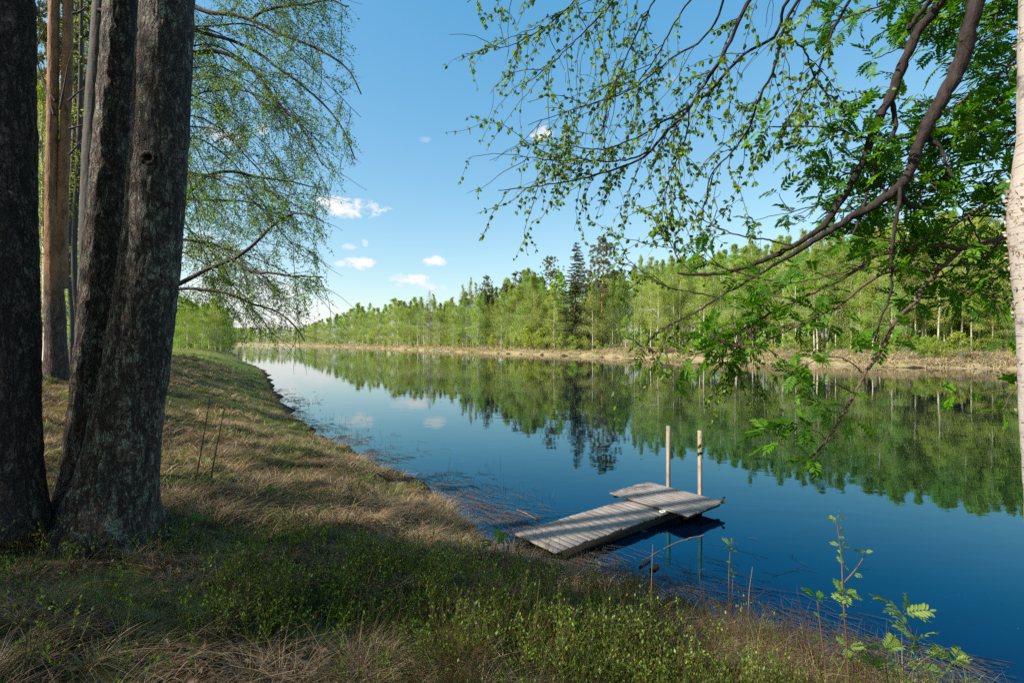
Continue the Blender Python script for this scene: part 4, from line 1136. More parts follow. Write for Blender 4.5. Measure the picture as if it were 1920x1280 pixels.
build('limbs', gL, M['limb_bark'], rb, True); build('twigs', gT, M['twig_dark'], rb, True); build('crown', gF, M['leaf_right'], rb)

# rowan
def rowan_leaf_proto(g, pairs=6, L=0.115):
    G = Geo()
    K = pairs + 1
    t = np.linspace(0, 1, K + 1)
    mid = np.stack([np.zeros(K + 1), L * t, 0.012 * np.sin(t * 2.2) - 0.03 * t ** 2], -1)
    tubes(G, mid, np.linspace(0.0011, 0.0006, K + 1), 3, 0.2)
    base, D, LL = [], [], []
    for k in range(1, K):
        for s in (-1, 1):
            base.append(mid[k]); sp = 0.95 - 0.35 * k / K
            D.append((s * sp, 0.55, -0.12 + g.normal(0, 0.10))); LL.append((0.050 - 0.004 * abs(k - K * 0.6)) * g.uniform(0.88, 1.1))
    base.append(mid[-1]); D.append((0, 1, -0.2)); LL.append(0.036)
    base = np.array(base); D = nrm(np.array(D, dtype=float)); LL = np.array(LL)
    S = nrm(np.cross(D, np.array([[0, 0, 1.0]])) + g.normal(0, 0.12, D.shape)); Nn = np.cross(S, D)
    l = LL[:, None]; w = l * 0.185
    n = len(base)
    V = np.stack([base, base + D * l * .3 + S * w + Nn * w * .25, base + D * l * .72 + S * w * .8 + Nn * w * .25, base + D * l - Nn * l * .08, base + D * l * .72 - S * w * .8 + Nn * w * .25, base + D * l * .3 - S * w + Nn * w * .25], axis=1)
    i = np.arange(n)[:, None] * 6
    G.add(V.reshape(-1, 3), np.concatenate([i + np.array([[0, 1, 2, 3]]), i + np.array([[0, 3, 4, 5]])]), 0.5)
    return G.arrays()


RL = [rowan_leaf_proto(np.random.default_rng(500 + i), 5 + i % 3) for i in range(5)]


def frame_from(d, up):
    y = nrm(d); x = nrm(np.cross(y, up)); z = np.cross(x, y)
    return np.stack([x, y, z], -1)


def put_leaf(G, p, d, s, tint, roll=0.5):
    up = nrm(np.array([rng.normal(0, roll), rng.normal(0, roll), 1.0]))
    Mx = frame_from(d, up) * s
    V, F, T = RL[int(rng.integers(len(RL)))]
    G.merge((V, F, np.full(len(V), tint, dtype=np.float32) + rng.uniform(-0.06, 0.06, len(V)).astype(np.float32)), Mx, p)


def whorl(G, p, axis, n, s, tint=None, flat=0.35):
    a0 = rng.uniform(0, 6.28)
    e1 = nrm(np.cross(axis, np.array([0.3, 0.5, 0.9]))); e2 = np.cross(axis, e1)
    for k in range(n):
        a = a0 + k * 6.283 / n + rng.normal(0, 0.3)
        d = nrm((math.cos(a) * e1 + math.sin(a) * e2) + axis * rng.uniform(flat - .2, flat + .45))
        put_leaf(G, p + d * 0.01, d, s * rng.uniform(0.7, 1.15), rng.uniform(0, 1) if tint is None else tint + rng.uniform(-.2, .2))


rt = empty('rowan_tree', (0, 0, 0), label='rowan with feathery leaves and reddish branches reaching out past the white birch', cat='rowan')
gL = Geo(); gT = Geo(); gF = Geo()
D2 = 3.15
P, r_ = px_path([(2060, -600, 40), (2030, -150, 50), (2010, 150, 56), (2004, 400, 64), (2010, 700, 70), (2030, 1000, 76), (2050, 1300, 84)], D2)
tubes(gL, smooth_path(P[::-1], 50), np.interp(np.linspace(0, 1, 50), np.linspace(0, 1, 7), r_[::-1]), 12)
build('trunk', gL, M['rowan_bark'], rt, True)
gL = Geo()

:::

# [THE EXERCISE]
Repeat the lines exactly as they stand, from the opening line of the data through the line with "return np.stack([x, y, z], -1)". Pictures stay out of the copy.

# [RESPONSE BELOW]
Continue the Blender Python script for this scene: part 4, from line 1136. More parts follow. Write for Blender 4.5. Measure the picture as if it were 1920x1280 pixels.
build('limbs', gL, M['limb_bark'], rb, True); build('twigs', gT, M['twig_dark'], rb, True); build('crown', gF, M['leaf_right'], rb)

# rowan
def rowan_leaf_proto(g, pairs=6, L=0.115):
    G = Geo()
    K = pairs + 1
    t = np.linspace(0, 1, K + 1)
    mid = np.stack([np.zeros(K + 1), L * t, 0.012 * np.sin(t * 2.2) - 0.03 * t ** 2], -1)
    tubes(G, mid, np.linspace(0.0011, 0.0006, K + 1), 3, 0.2)
    base, D, LL = [], [], []
    for k in range(1, K):
        for s in (-1, 1):
            base.append(mid[k]); sp = 0.95 - 0.35 * k / K
            D.append((s * sp, 0.55, -0.12 + g.normal(0, 0.10))); LL.append((0.050 - 0.004 * abs(k - K * 0.6)) * g.uniform(0.88, 1.1))
    base.append(mid[-1]); D.append((0, 1, -0.2)); LL.append(0.036)
    base = np.array(base); D = nrm(np.array(D, dtype=float)); LL = np.array(LL)
    S = nrm(np.cross(D, np.array([[0, 0, 1.0]])) + g.normal(0, 0.12, D.shape)); Nn = np.cross(S, D)
    l = LL[:, None]; w = l * 0.185
    n = len(base)
    V = np.stack([base, base + D * l * .3 + S * w + Nn * w * .25, base + D * l * .72 + S * w * .8 + Nn * w * .25, base + D * l - Nn * l * .08, base + D * l * .72 - S * w * .8 + Nn * w * .25, base + D * l * .3 - S * w + Nn * w * .25], axis=1)
    i = np.arange(n)[:, None] * 6
    G.add(V.reshape(-1, 3), np.concatenate([i + np.array([[0, 1, 2, 3]]), i + np.array([[0, 3, 4, 5]])]), 0.5)
    return G.arrays()


RL = [rowan_leaf_proto(np.random.default_rng(500 + i), 5 + i % 3) for i in range(5)]


def frame_from(d, up):
    y = nrm(d); x = nrm(np.cross(y, up)); z = np.cross(x, y)
    return np.stack([x, y, z], -1)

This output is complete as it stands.